This article first appeared in The Edge Financial Daily on August 3, 2017
KUALA LUMPUR: Employees’ share of income generated in 2016 was almost 5% higher compared with 2010, pushing labour income share to gross domestic product (GDP) to 35.3% — its highest ever — while corporate earnings declined by 5.1% to 59.5% from 64.6% in the same period, said MIDF Research.
This means for every RM1 generated in 2016, 35.3 sen was paid to employees, while 59.5 sen went to corporate earnings, and another five sen went to the government, it said in a note yesterday.
It said a major factor pushing up Malaysia’s labour income share was the implementation of the new minimum wage policy in 2016 — RM1,000 per month in Peninsular Malaysia, and RM920 in Sabah and Sarawak.
While the services sector remained the biggest contributor to employee compensation in 2016, at 21.4%, both the manufacturing and construction sectors saw growth, thanks to rises in trade activities and the number of infrastructure projects here, said MIDF Research.
From 2010 to 2016, the manufacturing sector’s income share increased 0.5 percentage point (ppt) to 8% from 7.5%, while the construction sector’s grew 1.1ppts to 3.6% from 2.5%.
“Moving forward, the shift from labour-intensive to capital-intensive will lead to [a] reduction of low-skilled labour, [to be] replace[d] with the expected rise of skilled labour.
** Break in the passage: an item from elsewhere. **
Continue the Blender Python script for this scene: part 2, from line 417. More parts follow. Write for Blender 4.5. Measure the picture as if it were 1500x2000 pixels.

Therefore, we expect labour income share to GDP to reach 40% by 2020,” it added.
Notably, it said the bottom 40% or B40 low-income group has seen the fastest income growth post-2009, compared with the middle 40% (M40) and the top 20% (T20) household groups.
It said that between 2012 and 2014, the B40 group — those with monthly income of RM3,900 or below — posted a 17.2% year-on-year (y-o-y) growth compared to both the M40 and T20 household groups, which posted 11.3% and 8.2% y-o-y increases respectively.
“We believe the upward trend in income growth for [the] B40 [group] as well as other groups was driven by the policy reform undertaken by the government to address the income inequality gap. In addition, we foresee the momentum in income growth for all groups will sustain due to the increases in the share of labour income and government revenue in 2016,” it said.
However, the research house said Malaysia’s high household debt will continue to pose a challenge to domestic spending, with the household debt-to-GDP ratio at 88.4% in 2016 — among the highest in Asia.
“The elevated level of household debt was due to a surge in mortgages as rising housing prices led towards high values of loans and mortgages ... additionally, any shock from cost prices, especially fuel prices, will have a negative effect on consumer spending,” it said, but pointed that the downside risks are “contained” at present.